We appreciate your patience as we improve our online experience.
03-06-2020 05:53 AM
Hey!
I am using an internal excitation with an excitation value of 2.5V. As you suggested, I have attached the VI with the modified values. The sample rate is 100. Thanks for the help!
Regards,
Vinayak
03-06-2020 06:31 AM
Hi Vin,
I haven't used plain bridge-type sensors before, but have you tried to increase the scale amplification by a factor of 1000? I would try to set "first electrical value" to zero and "2nd electrical value" to 0.002…
(When reading hammer impacts you surely want to use a higher samplerate than just 100Hz.)
03-06-2020 06:38 AM
Hey,
Ok I will try that. Yeah originally I was getting an error that I couldn't use a sample rate higher than 100 Hz, even in high speed mode. I am not sure if it will still give me that error.

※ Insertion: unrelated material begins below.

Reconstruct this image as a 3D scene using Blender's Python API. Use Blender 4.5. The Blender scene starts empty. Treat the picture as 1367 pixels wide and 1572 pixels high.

So the electrical limits would be first value 0 for 0N and second value 0.002 for 20N? Because the sensor is rated for 2mv/V for 20N.
Regards,
Vin
03-06-2020 06:44 AM
I am just using the hammer to test if the code is working. It will in application however read frictional forces over the course of a test and hence I think that 100Hz should probably be enough. The test would be conducted for maybe 30 mins to an hour. Let me know if this is ok.
Regards,
Vin
03-06-2020 07:37 AM - edited 03-06-2020 07:44 AM
At least to me (and perhaps GerdW knows otherwise and better) your values look ok.
If you use your fingers to manipulate the sensor, do you see variation in the directions you expect?
Push it in one direction, then the other, and see if pushing harder produces a larger variation.
20N is ~2kg, if you hang a weight from your sensor - so you could do that to get a more quantitative measure.
Edit: on the topic of wiring, and looking at your datasheet (thank you for attaching) you'll want to connect your blue wire to EX+, black to EX-, white to HI and red to LO (where the capitalised values are the terms given in the NI datasheet).
If I'm taking a guess, the "sensing element" wires are to allow a 4-wire Kelvin wiring system, in which the EX+- wires carry the current to the bridge, and the voltage drop along the sensing wires is negligible, since they don't carry excitation current. I'm not certain why you'd need to know those values, except perhaps for verification of your excitation voltage?
03-06-2020 08:26 AM
Hi no problem!! Thanks for the help. Yes I've checked the wirings as you mentioned and it seems to be right. I've manipulated the excitation values and the scales as GerdW suggested and it doesn't seem to affect my result. My only remaining conclusion is that the force transducer does not work. I've tried hanging a weight from the transducer and that doesn't seem to result in a big deviation. I'm getting a result like the picture attached.
03-06-2020 11:10 PM
@Vin91 wrote:
I'm getting a result like the picture attached.
I think the forum might have dropped your image...
If you can estimate the size of the variation, (or if we check the image) then you can try and assess if the sensor is broken (possible, but hopefully not the case) or if there's a scaling/LabVIEW-related problem (possibly easier, likely cheaper) to fix.
03-07-2020 06:05 AM
Yeah I am not sure what happened to the image. I don't have access to the sensor till monday but I will add the picture and send it again on monday. Thanks for the help!
03-09-2020 02:06 AM
Hey,
Sorry for the late response but I finally have access to the sensor. I have attached a couple of graphs but they show similar results. This seems to be the constant response from the sensor. Please let me know if you have any ideas.